§ REQUIREMENTS
From the listing below, pick out each line with the word "More".

§ ENTRIES
- - - -
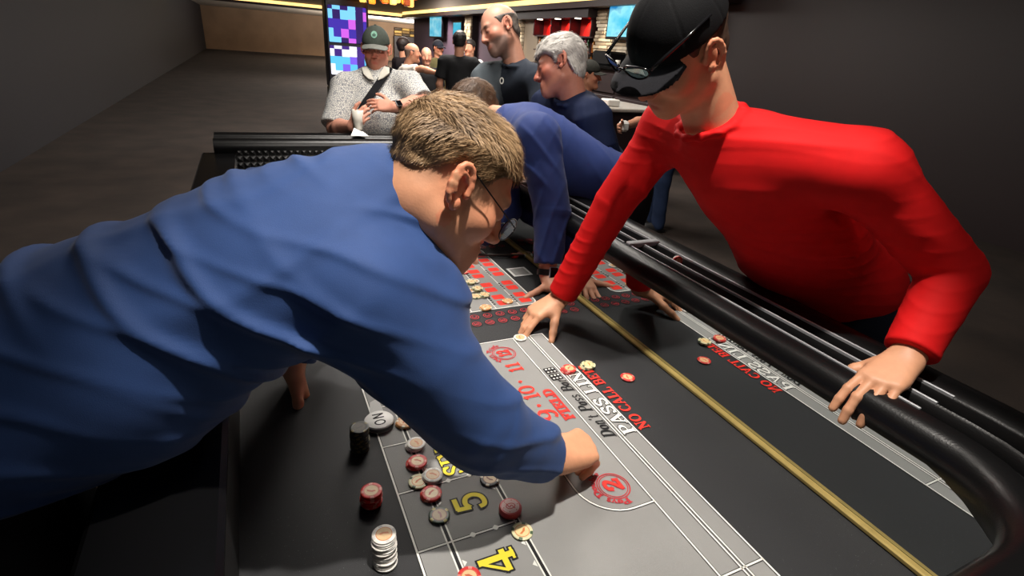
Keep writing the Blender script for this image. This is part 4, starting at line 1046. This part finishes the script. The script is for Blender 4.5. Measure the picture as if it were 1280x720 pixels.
- - - -
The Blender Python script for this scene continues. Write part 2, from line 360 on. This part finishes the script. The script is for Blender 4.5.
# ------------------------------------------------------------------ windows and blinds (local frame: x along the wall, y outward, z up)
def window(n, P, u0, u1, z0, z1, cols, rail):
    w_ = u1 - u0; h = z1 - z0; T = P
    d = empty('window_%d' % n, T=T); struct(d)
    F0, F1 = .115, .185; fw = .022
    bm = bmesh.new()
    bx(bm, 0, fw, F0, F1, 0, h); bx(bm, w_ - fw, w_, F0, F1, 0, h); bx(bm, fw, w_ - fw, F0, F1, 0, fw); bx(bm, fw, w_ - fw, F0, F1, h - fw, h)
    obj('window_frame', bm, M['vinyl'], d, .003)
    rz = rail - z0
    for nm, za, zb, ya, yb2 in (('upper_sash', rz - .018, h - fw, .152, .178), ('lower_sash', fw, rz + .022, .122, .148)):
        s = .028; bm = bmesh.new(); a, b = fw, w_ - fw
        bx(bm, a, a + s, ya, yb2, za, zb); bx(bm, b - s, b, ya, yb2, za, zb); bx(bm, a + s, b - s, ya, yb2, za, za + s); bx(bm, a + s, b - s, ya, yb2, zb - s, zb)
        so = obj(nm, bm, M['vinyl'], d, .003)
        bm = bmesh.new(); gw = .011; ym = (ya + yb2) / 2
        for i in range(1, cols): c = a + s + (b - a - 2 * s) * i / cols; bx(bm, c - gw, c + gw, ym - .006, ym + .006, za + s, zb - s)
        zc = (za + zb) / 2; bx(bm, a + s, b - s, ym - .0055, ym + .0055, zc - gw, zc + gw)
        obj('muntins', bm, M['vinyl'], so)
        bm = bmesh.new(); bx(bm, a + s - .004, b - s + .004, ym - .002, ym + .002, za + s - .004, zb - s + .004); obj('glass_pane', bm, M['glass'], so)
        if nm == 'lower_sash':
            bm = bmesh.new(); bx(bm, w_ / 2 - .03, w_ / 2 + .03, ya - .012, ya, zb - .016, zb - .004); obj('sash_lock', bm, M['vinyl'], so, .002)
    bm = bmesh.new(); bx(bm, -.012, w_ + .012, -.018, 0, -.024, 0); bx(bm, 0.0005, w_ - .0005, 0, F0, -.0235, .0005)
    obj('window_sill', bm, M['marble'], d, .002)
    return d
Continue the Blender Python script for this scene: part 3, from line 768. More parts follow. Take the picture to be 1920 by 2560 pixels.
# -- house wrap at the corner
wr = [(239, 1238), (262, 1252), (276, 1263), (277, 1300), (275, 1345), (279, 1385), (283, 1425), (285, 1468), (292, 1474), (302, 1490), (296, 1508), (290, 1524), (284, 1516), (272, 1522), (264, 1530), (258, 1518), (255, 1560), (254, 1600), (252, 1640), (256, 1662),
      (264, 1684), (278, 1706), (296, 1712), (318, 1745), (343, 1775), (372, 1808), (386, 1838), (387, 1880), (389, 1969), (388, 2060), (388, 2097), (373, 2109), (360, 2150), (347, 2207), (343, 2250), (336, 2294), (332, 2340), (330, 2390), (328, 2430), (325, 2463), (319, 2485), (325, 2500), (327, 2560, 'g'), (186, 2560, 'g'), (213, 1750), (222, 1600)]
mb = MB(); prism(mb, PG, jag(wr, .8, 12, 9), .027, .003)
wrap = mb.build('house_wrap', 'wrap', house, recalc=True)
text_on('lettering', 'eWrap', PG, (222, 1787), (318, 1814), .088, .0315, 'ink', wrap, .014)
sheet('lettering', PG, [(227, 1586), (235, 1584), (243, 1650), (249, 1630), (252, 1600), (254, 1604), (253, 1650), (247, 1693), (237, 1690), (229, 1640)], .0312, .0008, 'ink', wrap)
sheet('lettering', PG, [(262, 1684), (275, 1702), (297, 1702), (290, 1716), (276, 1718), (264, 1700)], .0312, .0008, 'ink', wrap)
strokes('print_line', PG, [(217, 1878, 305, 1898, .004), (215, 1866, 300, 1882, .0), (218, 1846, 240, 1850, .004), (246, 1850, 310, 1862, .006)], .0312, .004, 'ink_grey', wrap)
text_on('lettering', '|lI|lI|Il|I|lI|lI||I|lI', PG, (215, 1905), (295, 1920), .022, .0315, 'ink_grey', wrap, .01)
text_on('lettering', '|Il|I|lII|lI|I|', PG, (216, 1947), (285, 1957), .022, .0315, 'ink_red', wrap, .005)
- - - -
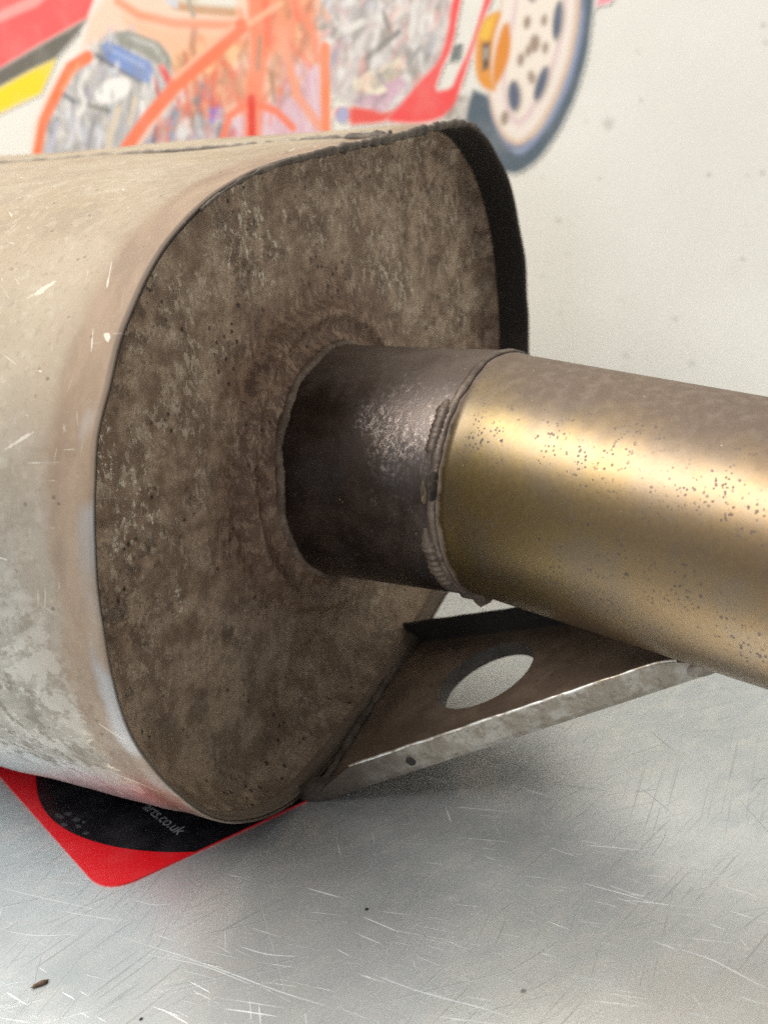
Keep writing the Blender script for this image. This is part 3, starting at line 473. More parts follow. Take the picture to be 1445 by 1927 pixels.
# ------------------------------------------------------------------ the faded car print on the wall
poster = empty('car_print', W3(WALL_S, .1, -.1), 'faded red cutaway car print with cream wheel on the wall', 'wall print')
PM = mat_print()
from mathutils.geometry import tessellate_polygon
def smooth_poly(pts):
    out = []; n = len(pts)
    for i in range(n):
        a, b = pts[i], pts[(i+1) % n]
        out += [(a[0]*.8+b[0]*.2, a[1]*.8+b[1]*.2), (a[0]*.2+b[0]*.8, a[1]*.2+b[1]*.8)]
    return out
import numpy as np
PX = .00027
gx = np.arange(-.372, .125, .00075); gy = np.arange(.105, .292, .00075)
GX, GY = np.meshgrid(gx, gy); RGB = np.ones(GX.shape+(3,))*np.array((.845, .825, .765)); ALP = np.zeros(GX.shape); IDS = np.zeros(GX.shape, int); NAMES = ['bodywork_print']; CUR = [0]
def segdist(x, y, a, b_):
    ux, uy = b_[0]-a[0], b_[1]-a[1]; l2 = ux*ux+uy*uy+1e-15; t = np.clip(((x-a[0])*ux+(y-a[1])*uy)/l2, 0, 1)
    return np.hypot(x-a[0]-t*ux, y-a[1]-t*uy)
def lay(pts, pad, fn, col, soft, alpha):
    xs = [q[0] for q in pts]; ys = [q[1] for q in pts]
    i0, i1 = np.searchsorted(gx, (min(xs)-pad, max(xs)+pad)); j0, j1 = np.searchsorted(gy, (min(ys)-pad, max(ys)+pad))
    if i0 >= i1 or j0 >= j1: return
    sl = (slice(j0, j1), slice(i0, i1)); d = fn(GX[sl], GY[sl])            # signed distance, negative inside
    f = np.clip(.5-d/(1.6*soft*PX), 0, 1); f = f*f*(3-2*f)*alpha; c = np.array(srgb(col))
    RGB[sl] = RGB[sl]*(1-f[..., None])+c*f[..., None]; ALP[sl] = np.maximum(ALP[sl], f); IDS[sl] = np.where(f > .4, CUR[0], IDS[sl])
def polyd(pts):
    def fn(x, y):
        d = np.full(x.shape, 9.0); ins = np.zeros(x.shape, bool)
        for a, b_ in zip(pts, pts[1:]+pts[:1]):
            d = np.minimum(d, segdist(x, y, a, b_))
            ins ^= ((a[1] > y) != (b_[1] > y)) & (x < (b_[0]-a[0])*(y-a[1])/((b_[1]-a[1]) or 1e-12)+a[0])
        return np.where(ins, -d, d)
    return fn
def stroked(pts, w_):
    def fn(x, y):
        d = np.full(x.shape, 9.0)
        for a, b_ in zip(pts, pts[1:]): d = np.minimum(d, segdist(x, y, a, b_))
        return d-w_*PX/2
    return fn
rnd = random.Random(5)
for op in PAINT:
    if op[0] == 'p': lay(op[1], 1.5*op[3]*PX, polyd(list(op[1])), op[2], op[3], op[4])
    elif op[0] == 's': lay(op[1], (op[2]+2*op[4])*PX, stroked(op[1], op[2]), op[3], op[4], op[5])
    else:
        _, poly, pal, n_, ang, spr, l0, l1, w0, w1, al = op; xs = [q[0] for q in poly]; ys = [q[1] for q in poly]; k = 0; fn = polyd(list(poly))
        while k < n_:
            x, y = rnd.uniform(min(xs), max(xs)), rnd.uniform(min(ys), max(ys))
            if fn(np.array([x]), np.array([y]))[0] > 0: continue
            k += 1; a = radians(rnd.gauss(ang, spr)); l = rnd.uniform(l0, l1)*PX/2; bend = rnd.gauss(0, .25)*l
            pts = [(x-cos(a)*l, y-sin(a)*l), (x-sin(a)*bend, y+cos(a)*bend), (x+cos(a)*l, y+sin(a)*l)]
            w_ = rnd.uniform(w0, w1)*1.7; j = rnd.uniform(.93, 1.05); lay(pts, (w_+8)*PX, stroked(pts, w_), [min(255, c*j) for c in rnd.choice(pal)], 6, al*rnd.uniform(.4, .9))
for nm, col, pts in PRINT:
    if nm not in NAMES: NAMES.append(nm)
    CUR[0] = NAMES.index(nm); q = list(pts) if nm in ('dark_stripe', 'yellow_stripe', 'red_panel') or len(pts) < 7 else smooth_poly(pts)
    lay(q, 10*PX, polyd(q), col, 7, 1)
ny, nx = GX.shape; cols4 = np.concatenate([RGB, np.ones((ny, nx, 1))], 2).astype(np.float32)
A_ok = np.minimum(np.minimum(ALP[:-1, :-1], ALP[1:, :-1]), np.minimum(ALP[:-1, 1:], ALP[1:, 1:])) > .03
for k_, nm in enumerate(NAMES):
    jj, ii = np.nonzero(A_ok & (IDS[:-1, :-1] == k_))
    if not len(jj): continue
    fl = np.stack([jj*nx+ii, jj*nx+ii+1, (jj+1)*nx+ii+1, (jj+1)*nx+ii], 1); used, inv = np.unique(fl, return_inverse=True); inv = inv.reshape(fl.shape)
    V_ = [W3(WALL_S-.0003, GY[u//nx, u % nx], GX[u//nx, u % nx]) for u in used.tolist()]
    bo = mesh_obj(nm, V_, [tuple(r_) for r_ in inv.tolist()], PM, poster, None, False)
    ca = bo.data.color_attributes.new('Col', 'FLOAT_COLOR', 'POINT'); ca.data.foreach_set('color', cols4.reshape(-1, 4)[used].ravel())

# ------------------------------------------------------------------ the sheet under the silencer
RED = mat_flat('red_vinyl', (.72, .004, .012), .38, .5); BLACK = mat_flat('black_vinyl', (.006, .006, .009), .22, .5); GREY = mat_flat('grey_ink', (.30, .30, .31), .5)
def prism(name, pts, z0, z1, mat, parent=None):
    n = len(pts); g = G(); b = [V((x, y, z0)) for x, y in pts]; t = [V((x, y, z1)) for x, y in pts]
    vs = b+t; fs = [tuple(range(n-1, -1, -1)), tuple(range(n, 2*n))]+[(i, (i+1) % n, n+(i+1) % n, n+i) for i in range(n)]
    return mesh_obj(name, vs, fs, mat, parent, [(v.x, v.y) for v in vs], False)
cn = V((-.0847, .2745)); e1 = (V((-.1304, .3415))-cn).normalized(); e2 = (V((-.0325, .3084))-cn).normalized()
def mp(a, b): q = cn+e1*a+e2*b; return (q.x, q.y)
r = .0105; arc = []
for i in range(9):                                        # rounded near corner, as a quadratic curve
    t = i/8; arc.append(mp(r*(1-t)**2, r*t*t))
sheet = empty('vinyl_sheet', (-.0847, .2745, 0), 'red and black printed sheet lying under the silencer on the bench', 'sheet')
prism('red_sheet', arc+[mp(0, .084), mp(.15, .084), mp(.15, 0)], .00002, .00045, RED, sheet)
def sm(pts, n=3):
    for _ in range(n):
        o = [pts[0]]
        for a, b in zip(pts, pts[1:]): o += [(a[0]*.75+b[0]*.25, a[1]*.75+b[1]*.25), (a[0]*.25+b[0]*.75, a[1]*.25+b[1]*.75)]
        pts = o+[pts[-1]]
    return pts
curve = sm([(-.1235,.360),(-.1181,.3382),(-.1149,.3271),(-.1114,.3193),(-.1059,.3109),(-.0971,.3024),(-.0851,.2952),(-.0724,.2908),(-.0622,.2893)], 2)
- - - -
§ COMPLETED EXERCISE
Continue the Blender Python script for this scene: part 3, from line 768. More parts follow. Take the picture to be 1920 by 2560 pixels.
Keep writing the Blender script for this image. This is part 3, starting at line 473. More parts follow. Take the picture to be 1445 by 1927 pixels.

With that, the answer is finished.